Goyer is a massive snob and is the main reason I will never go to any more DC movies. I have no use for elitists.

Don’t fear the serious. Everyone and their mother seems to be vocal about comics being too serious now a days. I like comics that are good whether they are serious or goofy. Can we talk about comics that are good. It would seem that the author of this article places himself in the minority of opinions on this subject but these comments are continuously repeated as if comic fandom was in an echo chamber. From what I understand Goyer was joking so there goes that fake rage. Even if he was half serious he has a point about no intelligent life being on Mars thus making the Martian Manhunter a shitty character if in fact he is from Mars. If the Manhunter was a newly created character that would be called weak writing (he gets a pass because of his age). Stupid and Fun are not the same thing. There is a place for goofy. It is Doop and Broo, Smiley Bone, Archer and Armstrong, Quantum and Woody, Maybe Rocket Raccoon… all goofy written well. Lets talk about good comics. Not lazily written shyte comics.

a grown guy who plays dress up like a bat, including pointy ears and cape, should never be taken seriously.

thats why it was for 50 years a kids comics. Now you go ahead and add all that teenage level angst to “cops and robbers who dress like animals” and it reads silly :)

I think a lot of superhero books today read silly, because they have all the trappings of being written like they have a teenagers sense of what adulthood is about as they are full of adult actions but largely lack adult consequences. For example, if we really had a Batman comic book for adults the Joker would be in the damn ground by now either by Batman’s hand, the American Justice System, or some grieving relative’s vigilante act. A guy like Bruce Wayne would also be so busted up and punch drunk after his nights out that he really couldn’t do that for long. The real world just makes mince meat out of all of this superhero stuff. This is why I think Nolan’s Batman movies actually do more to point out how ridiculous a Batman would be than to present a costumed crime fighter in any serious light. Just like you can make a video game like Call of Duty full of realistic combat action, but the player walks away with no sense of the horror of war or the burden of combat fatigue.

Maybe the answer decades ago would have been for the Big Two to just maintain their superhero lines for a medium age group, (like a Raiders of the Lost Ark level of adult action), but at the same time offer a dedicated line of books that put more focus on offering a “mature” reading experience. Comic book companies should operate like a book publisher or movie studio and offer a variety of material to various demographics, instead of just trying to turn their established properties into dark shadows of what they once represented.

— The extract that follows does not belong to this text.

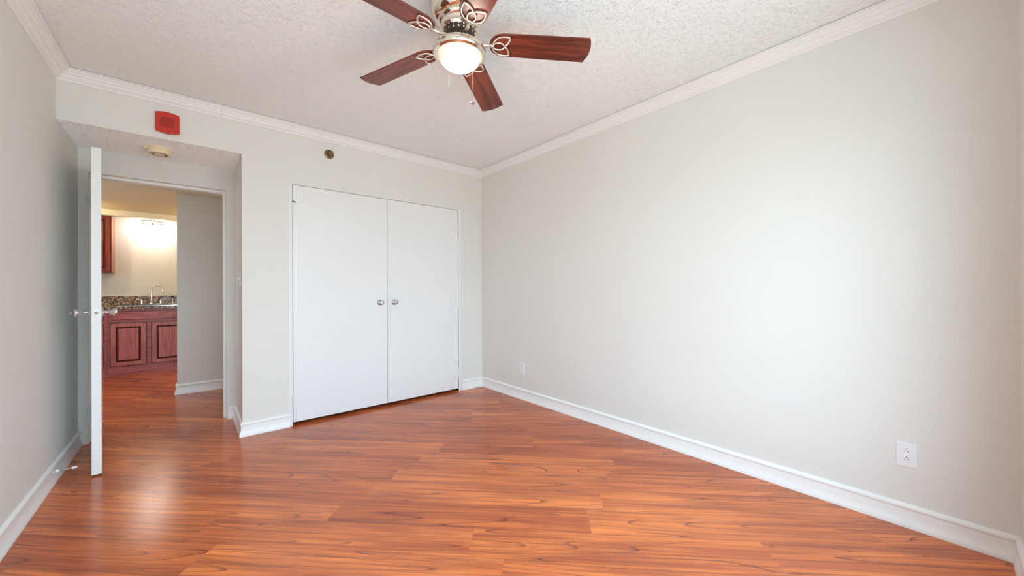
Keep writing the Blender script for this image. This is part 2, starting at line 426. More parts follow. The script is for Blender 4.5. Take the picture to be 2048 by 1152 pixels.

Just remember, that silliness inspired alot of talent that has got us where we are today. As a fan, I don’t need characters, who’s origins were created in the 30s, 40s, 50s, and 60s, to be over analyzed, criticised, and rewritten to fit what todays fans might see plausable. I just accept the origin and move on. If the comic book industry is in a slump, maybe editors, writers, and artist should stop competing with Hollywood which has had a few successes along with alot of flops. Hollywood writers that think they know best, rewriting characters so that they can be used in movies that flop because the fan bases either find them too lame, or find that the changes totally changed the character into something it was never intended to be, and that fans neither recognize or like. Maybe comics should never be translated into movie form. Maybe it’s just too big a change. I guess we’ll see what works and what doesn’t. But until we find out, maybe comicbook writers would stop trying to be the next smash movie writer, and keep the story arcs down to 3 or 4 issues , and quit stringing along back storylines for years until the writer either leaves or totally loses track of what was originally meant to happen, fans might be for loyal to the medium. I as a fan get so bored with these mega story cross over events that happen every year, across every title in the companies line up. By the end of the storyline, I either get lost in what happens, or drop the last few issues because I frankly don’t care anymore. Treat the characters with dignity, quit trying to become the next break out star so you can go to Hollywood and write a movie, and quit trying to make the comics reflect what movies look like and maybe fans will return. And maybe fans should just accept that the medium should stay within a certain age group. Audiences that want more mature subjects should move on to other, more adult forms of entertainment, or just accept the limitations of the characters and their origins.

I think an auter of such prodigious talent as Mr. Goyer would do well to forgo his insightful literary critiques & adhere more towards his natural disposistion for virtsusotic filmaking best embodided by such cinematic powerhouses as Blade 3 & Ghost Rider: Spirit of Vengence. Nothing goofy about those movies.